-- Start --

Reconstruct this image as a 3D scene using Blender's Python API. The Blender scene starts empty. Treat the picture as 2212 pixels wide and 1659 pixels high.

-- End --
-- Start --

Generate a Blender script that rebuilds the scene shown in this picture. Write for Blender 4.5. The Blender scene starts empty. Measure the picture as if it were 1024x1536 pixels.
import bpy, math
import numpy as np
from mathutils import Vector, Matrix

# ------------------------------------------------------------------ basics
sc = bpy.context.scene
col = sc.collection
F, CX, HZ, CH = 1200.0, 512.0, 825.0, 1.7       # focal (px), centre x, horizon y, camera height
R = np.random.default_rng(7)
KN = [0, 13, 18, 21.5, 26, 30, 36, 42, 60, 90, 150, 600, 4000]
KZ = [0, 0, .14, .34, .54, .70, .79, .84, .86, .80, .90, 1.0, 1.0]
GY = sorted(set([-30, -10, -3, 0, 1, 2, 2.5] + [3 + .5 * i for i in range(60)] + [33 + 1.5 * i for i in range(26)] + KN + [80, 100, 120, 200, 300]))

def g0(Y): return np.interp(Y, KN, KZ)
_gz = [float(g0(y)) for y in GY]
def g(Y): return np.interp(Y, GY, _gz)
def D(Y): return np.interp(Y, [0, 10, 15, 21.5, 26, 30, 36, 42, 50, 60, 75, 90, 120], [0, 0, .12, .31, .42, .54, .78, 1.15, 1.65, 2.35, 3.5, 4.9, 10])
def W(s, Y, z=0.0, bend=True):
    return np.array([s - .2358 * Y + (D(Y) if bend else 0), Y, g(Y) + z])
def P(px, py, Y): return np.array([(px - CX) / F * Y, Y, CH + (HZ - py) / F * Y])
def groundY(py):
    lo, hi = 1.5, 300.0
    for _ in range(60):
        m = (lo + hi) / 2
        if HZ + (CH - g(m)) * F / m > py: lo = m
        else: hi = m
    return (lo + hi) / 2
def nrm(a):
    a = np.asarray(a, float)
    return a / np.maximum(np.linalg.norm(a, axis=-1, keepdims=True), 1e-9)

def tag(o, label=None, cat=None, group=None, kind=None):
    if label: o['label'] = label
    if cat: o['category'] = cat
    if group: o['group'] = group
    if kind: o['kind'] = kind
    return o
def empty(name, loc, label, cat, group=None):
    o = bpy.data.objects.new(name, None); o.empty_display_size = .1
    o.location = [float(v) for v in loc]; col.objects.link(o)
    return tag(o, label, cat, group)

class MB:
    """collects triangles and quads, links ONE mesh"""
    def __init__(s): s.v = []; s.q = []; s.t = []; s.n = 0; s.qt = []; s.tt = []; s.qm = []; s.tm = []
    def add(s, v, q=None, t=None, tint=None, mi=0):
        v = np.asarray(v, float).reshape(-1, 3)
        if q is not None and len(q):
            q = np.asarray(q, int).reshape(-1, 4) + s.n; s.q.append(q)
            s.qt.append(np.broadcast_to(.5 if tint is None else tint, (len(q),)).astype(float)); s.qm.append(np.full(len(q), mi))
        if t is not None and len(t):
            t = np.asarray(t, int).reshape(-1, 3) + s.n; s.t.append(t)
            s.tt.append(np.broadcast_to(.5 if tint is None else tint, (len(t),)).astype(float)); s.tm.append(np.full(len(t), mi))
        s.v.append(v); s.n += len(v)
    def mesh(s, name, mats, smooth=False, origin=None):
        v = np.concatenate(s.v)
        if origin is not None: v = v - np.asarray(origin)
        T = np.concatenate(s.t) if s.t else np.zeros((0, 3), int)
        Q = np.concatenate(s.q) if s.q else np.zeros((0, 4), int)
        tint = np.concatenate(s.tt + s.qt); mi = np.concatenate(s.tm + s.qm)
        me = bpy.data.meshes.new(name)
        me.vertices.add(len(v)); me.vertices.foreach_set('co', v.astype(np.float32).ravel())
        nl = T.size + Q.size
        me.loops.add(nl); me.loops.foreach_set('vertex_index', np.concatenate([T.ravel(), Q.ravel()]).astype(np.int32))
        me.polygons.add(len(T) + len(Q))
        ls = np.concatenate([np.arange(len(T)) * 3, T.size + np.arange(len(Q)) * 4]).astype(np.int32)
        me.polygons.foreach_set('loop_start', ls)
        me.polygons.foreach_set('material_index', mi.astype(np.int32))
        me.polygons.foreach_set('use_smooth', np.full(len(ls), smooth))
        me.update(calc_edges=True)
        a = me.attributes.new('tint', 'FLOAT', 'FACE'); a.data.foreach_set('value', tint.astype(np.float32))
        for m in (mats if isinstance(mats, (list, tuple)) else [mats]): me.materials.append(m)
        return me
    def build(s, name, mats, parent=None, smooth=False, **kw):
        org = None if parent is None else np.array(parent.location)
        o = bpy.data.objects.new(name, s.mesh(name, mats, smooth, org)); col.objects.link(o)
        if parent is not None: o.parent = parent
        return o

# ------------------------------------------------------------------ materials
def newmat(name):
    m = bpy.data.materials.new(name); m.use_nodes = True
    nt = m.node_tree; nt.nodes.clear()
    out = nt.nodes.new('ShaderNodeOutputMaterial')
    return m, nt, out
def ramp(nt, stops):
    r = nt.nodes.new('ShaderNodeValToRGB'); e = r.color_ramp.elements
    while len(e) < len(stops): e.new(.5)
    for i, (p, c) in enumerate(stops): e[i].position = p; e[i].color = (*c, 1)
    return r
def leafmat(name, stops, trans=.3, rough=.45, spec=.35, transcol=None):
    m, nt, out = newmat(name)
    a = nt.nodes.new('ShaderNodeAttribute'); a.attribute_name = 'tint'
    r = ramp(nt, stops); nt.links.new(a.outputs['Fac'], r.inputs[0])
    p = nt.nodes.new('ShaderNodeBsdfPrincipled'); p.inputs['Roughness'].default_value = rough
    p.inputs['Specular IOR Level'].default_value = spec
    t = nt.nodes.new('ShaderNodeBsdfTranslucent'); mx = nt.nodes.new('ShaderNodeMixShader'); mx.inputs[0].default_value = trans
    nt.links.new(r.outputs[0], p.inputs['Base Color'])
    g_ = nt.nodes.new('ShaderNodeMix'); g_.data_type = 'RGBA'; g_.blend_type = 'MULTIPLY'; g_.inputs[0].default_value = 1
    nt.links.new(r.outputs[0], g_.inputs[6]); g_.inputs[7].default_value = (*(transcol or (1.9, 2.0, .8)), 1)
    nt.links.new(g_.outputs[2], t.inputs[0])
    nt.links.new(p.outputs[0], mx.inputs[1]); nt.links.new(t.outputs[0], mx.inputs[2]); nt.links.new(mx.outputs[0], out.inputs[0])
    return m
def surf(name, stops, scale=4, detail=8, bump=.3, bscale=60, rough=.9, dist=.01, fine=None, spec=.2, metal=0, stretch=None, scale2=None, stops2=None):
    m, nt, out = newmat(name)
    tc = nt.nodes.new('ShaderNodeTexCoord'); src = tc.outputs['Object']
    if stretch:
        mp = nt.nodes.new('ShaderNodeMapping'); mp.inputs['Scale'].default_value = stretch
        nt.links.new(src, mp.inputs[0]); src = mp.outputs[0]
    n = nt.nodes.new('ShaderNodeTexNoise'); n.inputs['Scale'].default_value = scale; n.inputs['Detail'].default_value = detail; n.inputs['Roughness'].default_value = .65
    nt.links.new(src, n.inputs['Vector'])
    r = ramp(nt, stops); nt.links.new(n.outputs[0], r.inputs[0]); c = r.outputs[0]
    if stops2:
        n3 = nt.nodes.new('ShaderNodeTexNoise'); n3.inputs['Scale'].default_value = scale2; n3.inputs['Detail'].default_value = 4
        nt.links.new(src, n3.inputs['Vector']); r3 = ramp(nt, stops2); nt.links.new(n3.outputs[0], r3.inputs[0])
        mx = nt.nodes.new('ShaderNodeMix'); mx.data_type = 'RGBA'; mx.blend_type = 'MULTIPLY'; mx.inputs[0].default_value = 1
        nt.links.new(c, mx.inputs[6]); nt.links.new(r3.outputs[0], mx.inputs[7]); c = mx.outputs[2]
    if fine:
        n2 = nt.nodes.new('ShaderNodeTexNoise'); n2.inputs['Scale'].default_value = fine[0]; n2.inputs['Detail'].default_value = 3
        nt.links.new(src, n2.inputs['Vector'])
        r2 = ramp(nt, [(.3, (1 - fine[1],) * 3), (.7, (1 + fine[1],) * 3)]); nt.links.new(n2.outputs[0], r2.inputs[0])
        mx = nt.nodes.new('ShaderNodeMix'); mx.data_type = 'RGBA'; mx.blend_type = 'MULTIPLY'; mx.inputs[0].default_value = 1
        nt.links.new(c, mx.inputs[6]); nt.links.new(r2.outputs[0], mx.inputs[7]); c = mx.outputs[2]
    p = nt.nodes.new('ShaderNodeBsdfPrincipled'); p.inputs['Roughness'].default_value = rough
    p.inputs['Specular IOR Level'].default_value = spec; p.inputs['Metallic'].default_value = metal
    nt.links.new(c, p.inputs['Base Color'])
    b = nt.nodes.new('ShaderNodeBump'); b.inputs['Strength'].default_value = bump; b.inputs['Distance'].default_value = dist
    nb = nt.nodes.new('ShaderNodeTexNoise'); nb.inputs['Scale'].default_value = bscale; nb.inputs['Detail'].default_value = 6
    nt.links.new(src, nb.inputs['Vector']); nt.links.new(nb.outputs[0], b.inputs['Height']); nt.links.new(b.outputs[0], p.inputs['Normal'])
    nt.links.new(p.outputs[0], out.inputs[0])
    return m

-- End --

# GIVEN EXERCISE
In the listing above, locate the line with "Generate a Blender" and the line with "return tag(o, label, cat, group)", then extract exactly those lines and every line between them, and nothing more.

# FINAL RESULT
Generate a Blender script that rebuilds the scene shown in this picture. Write for Blender 4.5. The Blender scene starts empty. Measure the picture as if it were 1024x1536 pixels.
import bpy, math
import numpy as np
from mathutils import Vector, Matrix

# ------------------------------------------------------------------ basics
sc = bpy.context.scene
col = sc.collection
F, CX, HZ, CH = 1200.0, 512.0, 825.0, 1.7       # focal (px), centre x, horizon y, camera height
R = np.random.default_rng(7)
KN = [0, 13, 18, 21.5, 26, 30, 36, 42, 60, 90, 150, 600, 4000]
KZ = [0, 0, .14, .34, .54, .70, .79, .84, .86, .80, .90, 1.0, 1.0]
GY = sorted(set([-30, -10, -3, 0, 1, 2, 2.5] + [3 + .5 * i for i in range(60)] + [33 + 1.5 * i for i in range(26)] + KN + [80, 100, 120, 200, 300]))

def g0(Y): return np.interp(Y, KN, KZ)
_gz = [float(g0(y)) for y in GY]
def g(Y): return np.interp(Y, GY, _gz)
def D(Y): return np.interp(Y, [0, 10, 15, 21.5, 26, 30, 36, 42, 50, 60, 75, 90, 120], [0, 0, .12, .31, .42, .54, .78, 1.15, 1.65, 2.35, 3.5, 4.9, 10])
def W(s, Y, z=0.0, bend=True):
    return np.array([s - .2358 * Y + (D(Y) if bend else 0), Y, g(Y) + z])
def P(px, py, Y): return np.array([(px - CX) / F * Y, Y, CH + (HZ - py) / F * Y])
def groundY(py):
    lo, hi = 1.5, 300.0
    for _ in range(60):
        m = (lo + hi) / 2
        if HZ + (CH - g(m)) * F / m > py: lo = m
        else: hi = m
    return (lo + hi) / 2
def nrm(a):
    a = np.asarray(a, float)
    return a / np.maximum(np.linalg.norm(a, axis=-1, keepdims=True), 1e-9)

def tag(o, label=None, cat=None, group=None, kind=None):
    if label: o['label'] = label
    if cat: o['category'] = cat
    if group: o['group'] = group
    if kind: o['kind'] = kind
    return o
def empty(name, loc, label, cat, group=None):
    o = bpy.data.objects.new(name, None); o.empty_display_size = .1
    o.location = [float(v) for v in loc]; col.objects.link(o)
    return tag(o, label, cat, group)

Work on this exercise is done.